_Set exercise_
What follows is a set of records, each of which is to be written out exactly.

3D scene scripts
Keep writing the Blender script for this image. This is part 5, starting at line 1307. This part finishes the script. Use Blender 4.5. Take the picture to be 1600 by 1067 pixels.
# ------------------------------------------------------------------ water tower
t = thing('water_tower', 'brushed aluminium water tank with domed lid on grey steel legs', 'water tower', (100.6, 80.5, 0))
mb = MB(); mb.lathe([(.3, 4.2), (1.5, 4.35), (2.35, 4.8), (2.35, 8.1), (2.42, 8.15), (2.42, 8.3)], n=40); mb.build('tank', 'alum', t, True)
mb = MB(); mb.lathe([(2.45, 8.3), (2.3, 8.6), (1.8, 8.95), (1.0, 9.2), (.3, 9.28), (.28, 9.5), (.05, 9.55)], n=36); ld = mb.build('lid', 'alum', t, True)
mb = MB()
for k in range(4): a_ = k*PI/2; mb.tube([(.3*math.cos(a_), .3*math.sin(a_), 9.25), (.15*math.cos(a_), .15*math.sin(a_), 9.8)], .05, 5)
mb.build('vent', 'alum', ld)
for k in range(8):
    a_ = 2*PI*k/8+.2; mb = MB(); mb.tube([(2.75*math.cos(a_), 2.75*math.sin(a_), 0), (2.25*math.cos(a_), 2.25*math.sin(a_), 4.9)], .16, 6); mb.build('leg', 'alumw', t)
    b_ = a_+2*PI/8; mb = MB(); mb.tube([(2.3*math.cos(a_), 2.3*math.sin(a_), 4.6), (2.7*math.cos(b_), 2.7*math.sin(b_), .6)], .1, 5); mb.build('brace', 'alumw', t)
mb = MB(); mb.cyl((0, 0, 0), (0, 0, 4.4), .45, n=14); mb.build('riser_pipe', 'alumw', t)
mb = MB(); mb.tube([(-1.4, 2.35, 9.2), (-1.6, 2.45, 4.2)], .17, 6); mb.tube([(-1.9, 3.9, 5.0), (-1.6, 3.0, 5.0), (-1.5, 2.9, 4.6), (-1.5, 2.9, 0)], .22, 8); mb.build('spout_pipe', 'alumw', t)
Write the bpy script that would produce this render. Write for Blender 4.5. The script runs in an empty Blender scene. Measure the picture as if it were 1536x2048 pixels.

_In response_
Keep writing the Blender script for this image. This is part 5, starting at line 1307. This part finishes the script. Use Blender 4.5. Take the picture to be 1600 by 1067 pixels.
# ------------------------------------------------------------------ water tower
t = thing('water_tower', 'brushed aluminium water tank with domed lid on grey steel legs', 'water tower', (100.6, 80.5, 0))
mb = MB(); mb.lathe([(.3, 4.2), (1.5, 4.35), (2.35, 4.8), (2.35, 8.1), (2.42, 8.15), (2.42, 8.3)], n=40); mb.build('tank', 'alum', t, True)
mb = MB(); mb.lathe([(2.45, 8.3), (2.3, 8.6), (1.8, 8.95), (1.0, 9.2), (.3, 9.28), (.28, 9.5), (.05, 9.55)], n=36); ld = mb.build('lid', 'alum', t, True)
mb = MB()
for k in range(4): a_ = k*PI/2; mb.tube([(.3*math.cos(a_), .3*math.sin(a_), 9.25), (.15*math.cos(a_), .15*math.sin(a_), 9.8)], .05, 5)
mb.build('vent', 'alum', ld)
for k in range(8):
    a_ = 2*PI*k/8+.2; mb = MB(); mb.tube([(2.75*math.cos(a_), 2.75*math.sin(a_), 0), (2.25*math.cos(a_), 2.25*math.sin(a_), 4.9)], .16, 6); mb.build('leg', 'alumw', t)
    b_ = a_+2*PI/8; mb = MB(); mb.tube([(2.3*math.cos(a_), 2.3*math.sin(a_), 4.6), (2.7*math.cos(b_), 2.7*math.sin(b_), .6)], .1, 5); mb.build('brace', 'alumw', t)
mb = MB(); mb.cyl((0, 0, 0), (0, 0, 4.4), .45, n=14); mb.build('riser_pipe', 'alumw', t)
mb = MB(); mb.tube([(-1.4, 2.35, 9.2), (-1.6, 2.45, 4.2)], .17, 6); mb.tube([(-1.9, 3.9, 5.0), (-1.6, 3.0, 5.0), (-1.5, 2.9, 4.6), (-1.5, 2.9, 0)], .22, 8); mb.build('spout_pipe', 'alumw', t)
Write the bpy script that would produce this render. Write for Blender 4.5. The script runs in an empty Blender scene. Measure the picture as if it were 1536x2048 pixels.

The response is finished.